PROBLEM TO SOLVE: Repeat what the lines below say, word for word, and skip every image.

SUPPLIED MATERIAL:

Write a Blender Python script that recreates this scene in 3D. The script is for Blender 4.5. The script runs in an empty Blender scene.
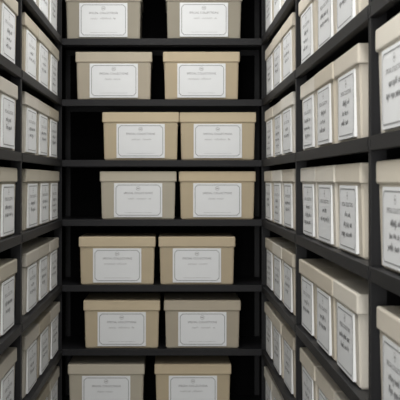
import bpy, bmesh, math, random
from mathutils import Matrix, Vector
random.seed(7)
sc = bpy.context.scene
F = 1037.0; D = 5.40; CZ = 1.6
PX = F / D

def lin(c):
    return tuple(((v/255)/12.92 if v/255 <= .04045 else ((v/255+.055)/1.055)**2.4) for v in c) + (1,)

# ---------------- materials ----------------
def mat(name, rgb, rough=.6, noise=0.0, nscale=20, bump=0.0, bscale=200, objcol=False, spec=.3, gain=1.0):
    m = bpy.data.materials.new(name); m.use_nodes = True
    nt = m.node_tree; b = nt.nodes['Principled BSDF']
    b.inputs['Roughness'].default_value = rough
    b.inputs['Specular IOR Level'].default_value = spec
    tc = nt.nodes.new('ShaderNodeTexCoord')
    if objcol:
        oi = nt.nodes.new('ShaderNodeObjectInfo'); src = oi.outputs['Color']
    else:
        r = nt.nodes.new('ShaderNodeRGB'); r.outputs[0].default_value = lin(rgb); src = r.outputs[0]
    n = nt.nodes.new('ShaderNodeTexNoise'); n.inputs['Scale'].default_value = nscale
    n.inputs['Detail'].default_value = 4
    nt.links.new(tc.outputs['Object'], n.inputs['Vector'])
    mr = nt.nodes.new('ShaderNodeMapRange')
    mr.inputs['To Min'].default_value = gain*(1-noise); mr.inputs['To Max'].default_value = gain*(1+noise)
    nt.links.new(n.outputs['Fac'], mr.inputs['Value'])
    mx = nt.nodes.new('ShaderNodeVectorMath'); mx.operation = 'MULTIPLY'
    nt.links.new(src, mx.inputs[0]); nt.links.new(mr.outputs[0], mx.inputs[1])
    nt.links.new(mx.outputs[0], b.inputs['Base Color'])
    if bump:
        n2 = nt.nodes.new('ShaderNodeTexNoise'); n2.inputs['Scale'].default_value = bscale
        nt.links.new(tc.outputs['Object'], n2.inputs['Vector'])
        bp = nt.nodes.new('ShaderNodeBump'); bp.inputs['Strength'].default_value = bump
        bp.inputs['Distance'].default_value = .002
        nt.links.new(n2.outputs['Fac'], bp.inputs['Height'])
        nt.links.new(bp.outputs[0], b.inputs['Normal'])
    return m
M_CARD = mat('cardboard', (190,180,160), .8, .06, 9, .15, 300, objcol=True, spec=.15, gain=.97)
M_LID = mat('cardboard_lid', (190,180,160), .8, .05, 7, .15, 300, objcol=True, spec=.15, gain=1.10)
M_LABEL = mat('label_paper', (226,228,229), .7, .03, 12, spec=.2)
M_INK = mat('label_ink', (125,124,126), .8, .1, 40)
M_BORD = mat('label_border', (138,139,140), .8, .1, 40)
M_INKL = mat('label_ink_faint', (168,168,168), .8, .1, 40)
M_INKD = mat('label_ink_marker', (86,86,89), .8, .1, 40)
M_STEEL = mat('black_shelf_steel', (24,24,26), .5, .12, 6, .1, 400, spec=.25)
M_BACK = mat('shelf_back_panel', (9,9,10), .85, .1, 6, spec=.08)
M_WALL = mat('wall_paint', (170,170,166), .9, .04, 3, .1, 80)
M_CEIL = mat('ceiling_paint', (205,205,202), .9, .03, 3, .1, 80)
M_FLOOR = mat('floor_vinyl', (105,103,99), .45, .12, 14, .05, 60)

# ---------------- helpers ----------------
def add_box(bm, x0,x1,y0,y1,z0,z1, mi=0, bevel=0):
    r = bmesh.ops.create_cube(bm, size=1.0)
    vs = r['verts']
    for v in vs:
        v.co = Vector(((x0+x1)/2+v.co.x*(x1-x0), (y0+y1)/2+v.co.y*(y1-y0), (z0+z1)/2+v.co.z*(z1-z0)))
    fs = set(f for v in vs for f in v.link_faces)
    for f in fs: f.material_index = mi
    if bevel:
        es = list(set(e for v in vs for e in v.link_edges))
        rr = bmesh.ops.bevel(bm, geom=es, offset=bevel, segments=2, affect='EDGES', profile=.5)
        for f in rr['faces']: f.material_index = mi
    return vs

def quad(bm, pts, mi):
    vs = [bm.verts.new(p) for p in pts]
    f = bm.faces.new(vs); f.material_index = mi
    return f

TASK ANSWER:
Write a Blender Python script that recreates this scene in 3D. The script is for Blender 4.5. The script runs in an empty Blender scene.
import bpy, bmesh, math, random
from mathutils import Matrix, Vector
random.seed(7)
sc = bpy.context.scene
F = 1037.0; D = 5.40; CZ = 1.6
PX = F / D

def lin(c):
    return tuple(((v/255)/12.92 if v/255 <= .04045 else ((v/255+.055)/1.055)**2.4) for v in c) + (1,)

# ---------------- materials ----------------
def mat(name, rgb, rough=.6, noise=0.0, nscale=20, bump=0.0, bscale=200, objcol=False, spec=.3, gain=1.0):
    m = bpy.data.materials.new(name); m.use_nodes = True
    nt = m.node_tree; b = nt.nodes['Principled BSDF']
    b.inputs['Roughness'].default_value = rough
    b.inputs['Specular IOR Level'].default_value = spec
    tc = nt.nodes.new('ShaderNodeTexCoord')
    if objcol:
        oi = nt.nodes.new('ShaderNodeObjectInfo'); src = oi.outputs['Color']
    else:
        r = nt.nodes.new('ShaderNodeRGB'); r.outputs[0].default_value = lin(rgb); src = r.outputs[0]
    n = nt.nodes.new('ShaderNodeTexNoise'); n.inputs['Scale'].default_value = nscale
    n.inputs['Detail'].default_value = 4
    nt.links.new(tc.outputs['Object'], n.inputs['Vector'])
    mr = nt.nodes.new('ShaderNodeMapRange')
    mr.inputs['To Min'].default_value = gain*(1-noise); mr.inputs['To Max'].default_value = gain*(1+noise)
    nt.links.new(n.outputs['Fac'], mr.inputs['Value'])
    mx = nt.nodes.new('ShaderNodeVectorMath'); mx.operation = 'MULTIPLY'
    nt.links.new(src, mx.inputs[0]); nt.links.new(mr.outputs[0], mx.inputs[1])
    nt.links.new(mx.outputs[0], b.inputs['Base Color'])
    if bump:
        n2 = nt.nodes.new('ShaderNodeTexNoise'); n2.inputs['Scale'].default_value = bscale
        nt.links.new(tc.outputs['Object'], n2.inputs['Vector'])
        bp = nt.nodes.new('ShaderNodeBump'); bp.inputs['Strength'].default_value = bump
        bp.inputs['Distance'].default_value = .002
        nt.links.new(n2.outputs['Fac'], bp.inputs['Height'])
        nt.links.new(bp.outputs[0], b.inputs['Normal'])
    return m
M_CARD = mat('cardboard', (190,180,160), .8, .06, 9, .15, 300, objcol=True, spec=.15, gain=.97)
M_LID = mat('cardboard_lid', (190,180,160), .8, .05, 7, .15, 300, objcol=True, spec=.15, gain=1.10)
M_LABEL = mat('label_paper', (226,228,229), .7, .03, 12, spec=.2)
M_INK = mat('label_ink', (125,124,126), .8, .1, 40)
M_BORD = mat('label_border', (138,139,140), .8, .1, 40)
M_INKL = mat('label_ink_faint', (168,168,168), .8, .1, 40)
M_INKD = mat('label_ink_marker', (86,86,89), .8, .1, 40)
M_STEEL = mat('black_shelf_steel', (24,24,26), .5, .12, 6, .1, 400, spec=.25)
M_BACK = mat('shelf_back_panel', (9,9,10), .85, .1, 6, spec=.08)
M_WALL = mat('wall_paint', (170,170,166), .9, .04, 3, .1, 80)
M_CEIL = mat('ceiling_paint', (205,205,202), .9, .03, 3, .1, 80)
M_FLOOR = mat('floor_vinyl', (105,103,99), .45, .12, 14, .05, 60)

# ---------------- helpers ----------------
def add_box(bm, x0,x1,y0,y1,z0,z1, mi=0, bevel=0):
    r = bmesh.ops.create_cube(bm, size=1.0)
    vs = r['verts']
    for v in vs:
        v.co = Vector(((x0+x1)/2+v.co.x*(x1-x0), (y0+y1)/2+v.co.y*(y1-y0), (z0+z1)/2+v.co.z*(z1-z0)))
    fs = set(f for v in vs for f in v.link_faces)
    for f in fs: f.material_index = mi
    if bevel:
        es = list(set(e for v in vs for e in v.link_edges))
        rr = bmesh.ops.bevel(bm, geom=es, offset=bevel, segments=2, affect='EDGES', profile=.5)
        for f in rr['faces']: f.material_index = mi
    return vs

def quad(bm, pts, mi):
    vs = [bm.verts.new(p) for p in pts]
    f = bm.faces.new(vs); f.material_index = mi
    return f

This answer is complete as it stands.